Nesta semana, o governo chinês se animou com os resultados das vendas do varejo e da produção industrial —o primeiro setor subiu 4,6%, o segundo, 4,5%. Com o persistente pessimismo, qualquer número no azul ajuda. Mas eles sozinhos não reverterão o curso de uma economia que é mais tecnológica, sem dúvidas, mas está perdendo dinamismo.

Enfrentar esse problema exigiria contrariar políticas caras a Xi, a começar pela transparência na política. Em um Estado tão grande, também será necessário aumentar a produtividade de quem trabalha em estatais e demitir funcionários, se necessário for, eliminando cargos redundantes ou pouco eficientes.

Como o país envelhece rapidamente e a população ativa não tem tempo de pensar em construir família porque precisa ganhar o suficiente para sustentar a si mesmo, pais e avós, o momento se aproxima de mexer também no sistema previdenciário. Algo que, nós sabemos bem, nunca é uma medida popular.

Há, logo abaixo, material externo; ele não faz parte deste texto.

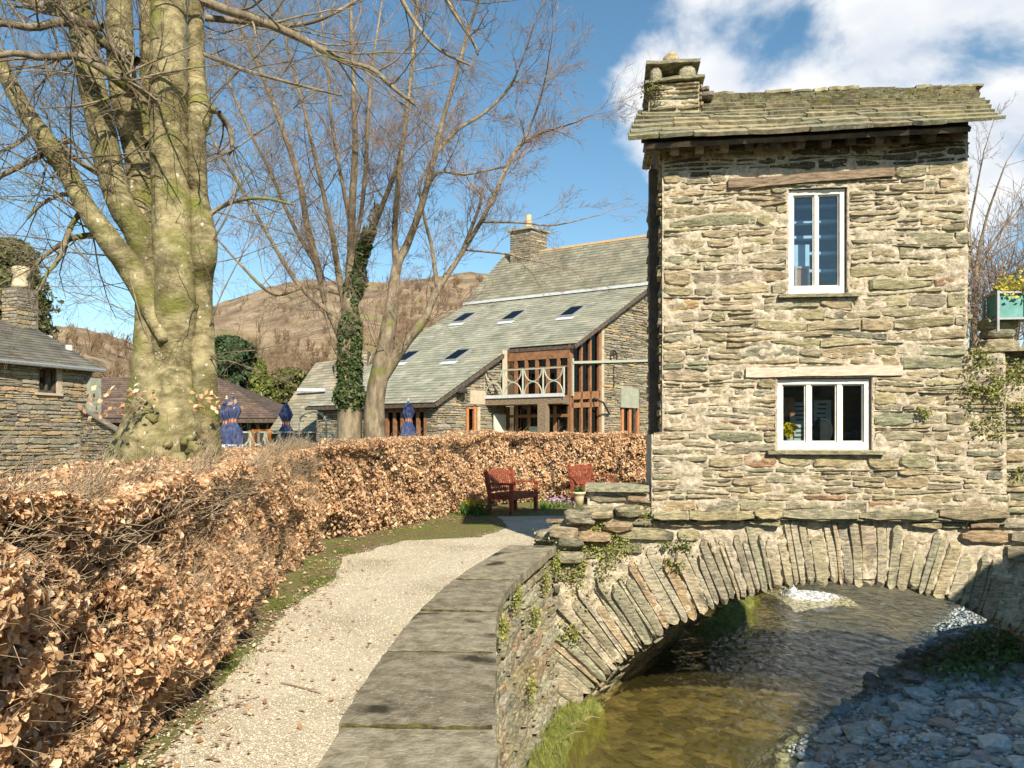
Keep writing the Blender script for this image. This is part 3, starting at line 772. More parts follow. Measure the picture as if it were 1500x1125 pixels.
while x < L_EAVE + .25:                            # rough ridge stones
    w_ = R.uniform(.16, .42)
    if R.random() < .88:
        V, Fc = slate_piece(ro + AY * slope_len + AZ * .045 - EZ * (.02 * R.random() + .13 * x / L_EAVE + .02), AX, E2, EZ, x, x + w_ * .93, -.12, .14, R.uniform(.025, .045), jag=.02, lift=.0)
        mesh_obj('ridge_stone', V, Fc, M['slate'], roof, [pick(PAL_SL)] * len(V))
    x += w_
bm = MB(); y = 0.0
while y < slope_len:                               # the far slope
    x = .38
    while x < L_EAVE + .35:
        w_ = R.uniform(.3, .6); V, Fc = slate_piece(rb - EZ * (.14 * (x / L_EAVE) * y / slope_len + .02), AX, AYb, AZb, x, min(x + w_, L_EAVE + .35), y, min(y + .36, slope_len), .035, jag=.012, lift=.04); bm.add(V, Fc, pick(PAL_SL)); x += w_
    y += .18
tag(bm.build('rear_slates', M['slate'], roof), kind='stuff')
b = MB(); b.bar(ro + AX * .18 + AY * .12 - AZ * .035, ro + AX * (L_EAVE - .30) + AY * .12 - AZ * .035, .16, .05, up=AZ); b.build('eaves_board', M['darkwood'], roof)
for k in range(13):
    s_ = .24 + k * (L_EAVE - .62) / 12
    b = MB(); p0 = ro + AX * s_ + AY * (.10 + R.uniform(-.03, .04)) - AZ * .115; b.bar(p0, p0 + AY * 1.0, .09, .10, up=AZ); b.build('rafter', M['oldwood'] if k < 4 else M['darkwood'], roof)
# chimney
CO = .50
c0 = hs(950, 172, CO); c1 = hs(1026, 172, CO); ct = hs(990, 122, CO)[1]
chim = empty('chimney', (0, 0, 0)); chim.parent = house
cs0, cs1, cd = c0[0], c1[0], .62
zb_ = ZE + .2
def fchim(face):
    if face == 0: return lambda s, d, z: hw(cs0 + s, CO - d, z), cs1 - cs0
    if face == 1: return lambda s, d, z: hw(cs1 + d, CO + s, z), cd
    return lambda s, d, z: hw(cs0 - d, CO + cd - s, z), cd
for fc in (0, 1, 2):
    f_, ln = fchim(fc)
    mortar_sheet('stack_mortar', lambda s, z: True, 0, ln, zb_, ct, f_, M['mortar'], chim, .04, .02, seed=fc * 3.0)
    lay_stones(rubble(lambda s, z: True, 0, ln, zb_, ct, (.06, .13), (.15, .36), .012, .03, seed=fc + 20.), f_, chim, M['stone'], (.01, .045), limit=300 if fc == 0 else 0)
def slab(sa, sb, oa, ob, z, t, col, parent, name, mat=None, tz=0.0):
    V, Fc = slate_piece(hw(sa, oa, z), (E1 + EZ * tz).normalized(), E2, EZ, 0, sb - sa, 0, ob - oa, t, jag=.02, lift=.0)
    return mesh_obj(name, V, Fc, mat or M['stone'], parent, [col] * len(V))
slab(cs0 - .04, cs1 + .05, CO - .07, CO + cd + .05, ct, .035, (.30, .285, .19), chim, 'collar_slab', tz=.05)
zt2 = hs(990, 95, CO)[1]
slab(cs0 - .03, cs1 + .0, CO - .05, CO + cd + .02, zt2, .04, (.27, .255, .18), chim, 'cap_slab', tz=.02)
for sx, w_, o_ in ((cs0 + .09, .075, .07), (cs1 - .15, .11, .08), (cs0 + .09, .08, .52), (cs1 - .13, .09, .52)):
    V = ICO2_V * np.array((w_, .09, (zt2 - ct) / 2 + .015)); V = V * (1 + .0 * V); V = np.sign(V) * np.abs(V) ** .9 * np.array((w_, .09, (zt2 - ct) / 2)) ** .1
    W = [hw(sx, CO + o_, (ct + zt2) / 2 + .02) + E1 * p[0] + E2 * p[1] + EZ * p[2] for p in V]
    mesh_obj('cap_support', W, ICO2_F, M['stone'], chim, [(.40, .37, .27)] * len(W))
b = MB(); b.box(hw((cs0 + cs1) / 2, CO + .36, (ct + zt2) / 2 + .02), (.16, .06, .08), (E1, E2, EZ)); b.build('flue', M['dark'], chim)
W = [hw((cs0 + cs1) / 2 - .02, CO + .2, zt2 + .12) + E1 * p[0] * .11 + E2 * p[1] * .11 + EZ * (p[2] * .13 + .0) for p in ICO2_V * (1 + .12 * np.array([nz(*(q * 1.7)) for q in ICO2_V])[:, None])]
mesh_obj('cap_stone', W, ICO2_F, M['stone'], chim, [(.44, .36, .22)] * len(W))
slab(cs1 + .0, cs1 + .17, CO + .1, CO + .4, ct - .12, .05, (.2, .17, .14), chim, 'drip_stone'); slab(cs1 + .0, cs1 + .12, CO + .1, CO + .35, ct - .05, .04, (.2, .17, .14), chim, 'drip_stone')

# ------------------------------------------------------------------ the bridge
bridge = empty('stone_bridge', hw(1, 1.3, WATER), 'mossy arched rubble bridge spanning the stream below the little house', 'bridge')
BO = .07                                           # the bridge face stands behind the ledge of the house
def fb(s, d, z): return hw(s, BO - d, z)
AC, AR = (1230.0, 1348.0), 498.0
def pxy(s, z): return proj(hw(s, BO, z))
SB0, SB1 = hs(811, 900, BO)[0], hs(1640, 900, BO)[0]
topline = [(700, 800), (808, 798), (815, 786), (836, 770), (843, 750), (860, 745), (861, 716), (900, 713), (955, 713), (956, 764), (1700, 757)]
def pred_bridge(s, z, m=4):
    u, v = pxy(s, z)
    if s < SB0 or s > SB1: return False
    if v < np.interp(u, [p[0] for p in topline], [p[1] for p in topline]): return False
    du, dv = u - AC[0], v - AC[1]
    if dv < 0 or True:
        if math.hypot(du, dv) < AR + m: return False
    return not (v > 1060 and u > 900)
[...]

Mas Xi tem outras prioridades. Em mais de uma ocasião, já demonstrou que está disposto a sacrificar crescimento em busca de uma interpretação muito pessoal de segurança nacional. Enquanto essa mentalidade persistir (e ele for poderoso demais para alguém contradizê-lo), estímulos poderão dar sobrevida, mas não resolverão a economia.

Talvez estejamos entrando na nova era chinesa, em que comemorar resultados magros mensais seja a regra e não a exceção. O mundo que se segure… e se adapte.